[Some records]
+ + + + +

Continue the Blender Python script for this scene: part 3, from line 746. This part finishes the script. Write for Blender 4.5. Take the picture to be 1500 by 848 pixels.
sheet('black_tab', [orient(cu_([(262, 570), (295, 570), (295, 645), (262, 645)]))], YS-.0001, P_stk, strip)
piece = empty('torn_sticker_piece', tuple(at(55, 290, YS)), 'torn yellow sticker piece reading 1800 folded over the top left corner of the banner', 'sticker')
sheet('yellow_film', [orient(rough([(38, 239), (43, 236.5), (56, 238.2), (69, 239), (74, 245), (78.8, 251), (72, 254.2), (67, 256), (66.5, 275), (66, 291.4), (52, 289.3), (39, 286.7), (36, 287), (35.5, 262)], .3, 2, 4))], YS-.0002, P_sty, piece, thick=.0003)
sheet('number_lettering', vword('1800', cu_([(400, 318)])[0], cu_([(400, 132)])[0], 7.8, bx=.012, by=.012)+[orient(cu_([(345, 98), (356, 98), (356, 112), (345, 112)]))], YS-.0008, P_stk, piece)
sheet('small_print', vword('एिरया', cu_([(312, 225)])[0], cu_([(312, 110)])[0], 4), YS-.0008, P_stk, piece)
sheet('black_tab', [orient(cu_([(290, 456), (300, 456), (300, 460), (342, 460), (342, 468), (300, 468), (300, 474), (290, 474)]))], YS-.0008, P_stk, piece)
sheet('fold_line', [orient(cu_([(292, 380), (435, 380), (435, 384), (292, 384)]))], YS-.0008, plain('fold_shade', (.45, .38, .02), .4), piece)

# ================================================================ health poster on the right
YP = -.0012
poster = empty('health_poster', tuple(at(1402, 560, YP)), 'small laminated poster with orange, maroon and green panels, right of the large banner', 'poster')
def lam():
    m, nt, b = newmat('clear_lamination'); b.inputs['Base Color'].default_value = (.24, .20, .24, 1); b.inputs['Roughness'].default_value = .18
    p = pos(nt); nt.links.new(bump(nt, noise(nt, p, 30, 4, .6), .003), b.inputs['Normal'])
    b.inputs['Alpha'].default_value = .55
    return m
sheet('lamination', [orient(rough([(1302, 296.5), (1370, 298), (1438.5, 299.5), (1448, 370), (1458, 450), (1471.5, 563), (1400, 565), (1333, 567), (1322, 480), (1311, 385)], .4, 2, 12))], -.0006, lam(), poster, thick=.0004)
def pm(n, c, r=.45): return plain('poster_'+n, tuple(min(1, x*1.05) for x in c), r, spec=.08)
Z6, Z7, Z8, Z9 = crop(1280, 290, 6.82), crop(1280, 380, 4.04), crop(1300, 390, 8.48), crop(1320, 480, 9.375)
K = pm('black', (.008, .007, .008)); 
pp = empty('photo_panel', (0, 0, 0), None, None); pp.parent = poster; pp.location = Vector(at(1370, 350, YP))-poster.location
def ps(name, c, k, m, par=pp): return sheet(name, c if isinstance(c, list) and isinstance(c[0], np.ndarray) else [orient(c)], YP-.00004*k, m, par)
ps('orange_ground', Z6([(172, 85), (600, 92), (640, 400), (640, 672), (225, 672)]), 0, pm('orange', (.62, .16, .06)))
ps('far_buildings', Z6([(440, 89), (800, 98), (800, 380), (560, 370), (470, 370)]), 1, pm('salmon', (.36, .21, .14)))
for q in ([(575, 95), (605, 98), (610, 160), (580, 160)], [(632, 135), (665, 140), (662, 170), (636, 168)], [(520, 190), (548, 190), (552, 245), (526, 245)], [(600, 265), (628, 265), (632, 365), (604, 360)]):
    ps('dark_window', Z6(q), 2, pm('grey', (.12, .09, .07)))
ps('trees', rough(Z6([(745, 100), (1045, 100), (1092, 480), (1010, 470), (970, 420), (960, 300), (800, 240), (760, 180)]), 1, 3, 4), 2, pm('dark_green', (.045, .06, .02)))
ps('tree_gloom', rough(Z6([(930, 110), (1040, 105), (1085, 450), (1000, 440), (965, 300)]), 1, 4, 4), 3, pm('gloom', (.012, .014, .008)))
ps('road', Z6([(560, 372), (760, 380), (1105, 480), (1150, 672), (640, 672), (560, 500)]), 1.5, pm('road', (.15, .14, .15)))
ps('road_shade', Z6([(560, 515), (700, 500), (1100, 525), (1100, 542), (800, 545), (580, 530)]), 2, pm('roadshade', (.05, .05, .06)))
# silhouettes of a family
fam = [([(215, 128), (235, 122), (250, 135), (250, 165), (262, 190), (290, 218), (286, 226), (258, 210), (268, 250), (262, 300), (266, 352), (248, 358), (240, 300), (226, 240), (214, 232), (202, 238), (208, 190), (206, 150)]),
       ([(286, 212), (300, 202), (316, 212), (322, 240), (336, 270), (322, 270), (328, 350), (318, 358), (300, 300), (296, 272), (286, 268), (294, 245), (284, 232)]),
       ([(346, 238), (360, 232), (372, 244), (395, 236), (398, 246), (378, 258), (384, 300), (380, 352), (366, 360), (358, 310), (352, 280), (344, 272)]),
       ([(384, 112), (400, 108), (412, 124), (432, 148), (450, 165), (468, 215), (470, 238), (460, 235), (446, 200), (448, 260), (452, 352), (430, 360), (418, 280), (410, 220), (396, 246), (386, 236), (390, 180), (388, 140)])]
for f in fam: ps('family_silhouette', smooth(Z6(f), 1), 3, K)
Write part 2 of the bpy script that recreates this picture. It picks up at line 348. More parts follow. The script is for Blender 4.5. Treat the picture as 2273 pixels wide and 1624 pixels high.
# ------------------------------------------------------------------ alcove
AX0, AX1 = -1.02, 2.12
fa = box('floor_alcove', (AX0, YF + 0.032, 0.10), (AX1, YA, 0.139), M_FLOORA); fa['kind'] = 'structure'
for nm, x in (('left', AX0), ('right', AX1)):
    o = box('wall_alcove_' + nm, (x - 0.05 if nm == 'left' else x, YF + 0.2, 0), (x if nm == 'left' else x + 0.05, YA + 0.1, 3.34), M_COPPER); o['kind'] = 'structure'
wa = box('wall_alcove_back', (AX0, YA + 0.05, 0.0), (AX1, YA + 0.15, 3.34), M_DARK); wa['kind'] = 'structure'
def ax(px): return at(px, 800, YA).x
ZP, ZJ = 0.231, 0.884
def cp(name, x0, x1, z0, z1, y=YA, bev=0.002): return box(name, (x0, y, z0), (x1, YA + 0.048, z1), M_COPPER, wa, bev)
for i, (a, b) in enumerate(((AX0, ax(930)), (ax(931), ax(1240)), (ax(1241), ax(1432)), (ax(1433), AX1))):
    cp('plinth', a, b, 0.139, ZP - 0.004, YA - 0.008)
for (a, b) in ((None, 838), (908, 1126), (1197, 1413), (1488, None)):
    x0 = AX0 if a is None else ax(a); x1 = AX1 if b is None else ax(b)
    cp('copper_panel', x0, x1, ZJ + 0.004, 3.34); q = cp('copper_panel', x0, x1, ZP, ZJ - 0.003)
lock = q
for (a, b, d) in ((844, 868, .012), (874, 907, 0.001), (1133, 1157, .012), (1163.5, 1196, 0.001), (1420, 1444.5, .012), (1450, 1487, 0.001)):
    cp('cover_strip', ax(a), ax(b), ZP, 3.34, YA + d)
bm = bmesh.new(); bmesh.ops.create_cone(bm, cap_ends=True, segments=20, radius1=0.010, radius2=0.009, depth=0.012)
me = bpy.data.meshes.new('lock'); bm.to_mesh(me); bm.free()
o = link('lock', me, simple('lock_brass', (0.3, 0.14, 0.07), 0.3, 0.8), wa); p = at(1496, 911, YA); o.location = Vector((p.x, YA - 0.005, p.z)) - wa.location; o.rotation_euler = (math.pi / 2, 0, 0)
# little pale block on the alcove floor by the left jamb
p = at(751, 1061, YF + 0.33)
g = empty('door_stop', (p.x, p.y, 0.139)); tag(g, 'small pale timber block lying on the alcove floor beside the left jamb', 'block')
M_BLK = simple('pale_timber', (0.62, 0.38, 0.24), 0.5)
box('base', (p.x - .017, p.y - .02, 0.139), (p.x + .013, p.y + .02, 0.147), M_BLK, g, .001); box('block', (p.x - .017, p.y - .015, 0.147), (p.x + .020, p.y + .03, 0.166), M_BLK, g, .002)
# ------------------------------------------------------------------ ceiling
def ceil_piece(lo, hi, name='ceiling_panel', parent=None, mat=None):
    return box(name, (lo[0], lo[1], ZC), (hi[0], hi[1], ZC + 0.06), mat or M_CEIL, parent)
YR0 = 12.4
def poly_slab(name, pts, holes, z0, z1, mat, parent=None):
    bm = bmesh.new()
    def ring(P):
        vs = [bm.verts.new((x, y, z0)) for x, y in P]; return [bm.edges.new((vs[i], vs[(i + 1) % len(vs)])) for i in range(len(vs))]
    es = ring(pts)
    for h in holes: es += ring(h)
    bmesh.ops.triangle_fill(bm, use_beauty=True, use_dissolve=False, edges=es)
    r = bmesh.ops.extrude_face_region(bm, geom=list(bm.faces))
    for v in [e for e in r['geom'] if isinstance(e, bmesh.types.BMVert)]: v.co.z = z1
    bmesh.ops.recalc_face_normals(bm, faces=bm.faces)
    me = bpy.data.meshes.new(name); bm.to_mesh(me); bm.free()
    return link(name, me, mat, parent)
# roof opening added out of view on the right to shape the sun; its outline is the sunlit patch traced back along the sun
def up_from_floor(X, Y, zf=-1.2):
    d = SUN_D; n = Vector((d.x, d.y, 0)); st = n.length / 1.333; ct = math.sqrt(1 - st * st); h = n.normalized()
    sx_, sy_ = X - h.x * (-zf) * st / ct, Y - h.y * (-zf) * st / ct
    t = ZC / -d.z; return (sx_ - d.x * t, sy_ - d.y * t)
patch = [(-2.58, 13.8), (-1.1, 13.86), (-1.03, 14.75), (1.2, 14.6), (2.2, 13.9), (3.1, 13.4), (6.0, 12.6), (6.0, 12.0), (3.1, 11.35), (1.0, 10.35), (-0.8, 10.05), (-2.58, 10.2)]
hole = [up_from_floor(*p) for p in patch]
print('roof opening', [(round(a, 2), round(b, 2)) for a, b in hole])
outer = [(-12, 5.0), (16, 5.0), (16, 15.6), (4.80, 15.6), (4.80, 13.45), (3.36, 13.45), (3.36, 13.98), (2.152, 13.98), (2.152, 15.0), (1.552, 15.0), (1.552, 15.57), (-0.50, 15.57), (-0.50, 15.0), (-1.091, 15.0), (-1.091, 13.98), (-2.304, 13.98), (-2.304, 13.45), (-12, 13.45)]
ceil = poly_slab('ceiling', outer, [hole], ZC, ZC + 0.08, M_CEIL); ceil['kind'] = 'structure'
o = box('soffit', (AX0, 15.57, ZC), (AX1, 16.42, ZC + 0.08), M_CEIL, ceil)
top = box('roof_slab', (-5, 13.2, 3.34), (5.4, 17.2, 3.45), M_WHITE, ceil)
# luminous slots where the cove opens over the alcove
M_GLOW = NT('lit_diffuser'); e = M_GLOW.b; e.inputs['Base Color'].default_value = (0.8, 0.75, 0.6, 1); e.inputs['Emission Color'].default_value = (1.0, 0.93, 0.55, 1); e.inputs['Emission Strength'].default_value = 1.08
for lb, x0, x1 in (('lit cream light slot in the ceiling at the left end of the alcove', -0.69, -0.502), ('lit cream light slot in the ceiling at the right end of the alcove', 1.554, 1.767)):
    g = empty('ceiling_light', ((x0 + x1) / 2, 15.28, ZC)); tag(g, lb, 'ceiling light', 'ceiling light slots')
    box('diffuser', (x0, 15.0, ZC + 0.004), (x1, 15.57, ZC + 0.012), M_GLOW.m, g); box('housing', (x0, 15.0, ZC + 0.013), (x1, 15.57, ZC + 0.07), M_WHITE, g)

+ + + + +

§ **Work instructions**
Give back the opening line of the records above and every line after it, up to and including the one with "(.45, .38, .02), .4), piece)", unchanged.

§ **Full response**
Continue the Blender Python script for this scene: part 3, from line 746. This part finishes the script. Write for Blender 4.5. Take the picture to be 1500 by 848 pixels.
sheet('black_tab', [orient(cu_([(262, 570), (295, 570), (295, 645), (262, 645)]))], YS-.0001, P_stk, strip)
piece = empty('torn_sticker_piece', tuple(at(55, 290, YS)), 'torn yellow sticker piece reading 1800 folded over the top left corner of the banner', 'sticker')
sheet('yellow_film', [orient(rough([(38, 239), (43, 236.5), (56, 238.2), (69, 239), (74, 245), (78.8, 251), (72, 254.2), (67, 256), (66.5, 275), (66, 291.4), (52, 289.3), (39, 286.7), (36, 287), (35.5, 262)], .3, 2, 4))], YS-.0002, P_sty, piece, thick=.0003)
sheet('number_lettering', vword('1800', cu_([(400, 318)])[0], cu_([(400, 132)])[0], 7.8, bx=.012, by=.012)+[orient(cu_([(345, 98), (356, 98), (356, 112), (345, 112)]))], YS-.0008, P_stk, piece)
sheet('small_print', vword('एिरया', cu_([(312, 225)])[0], cu_([(312, 110)])[0], 4), YS-.0008, P_stk, piece)
sheet('black_tab', [orient(cu_([(290, 456), (300, 456), (300, 460), (342, 460), (342, 468), (300, 468), (300, 474), (290, 474)]))], YS-.0008, P_stk, piece)
sheet('fold_line', [orient(cu_([(292, 380), (435, 380), (435, 384), (292, 384)]))], YS-.0008, plain('fold_shade', (.45, .38, .02), .4), piece)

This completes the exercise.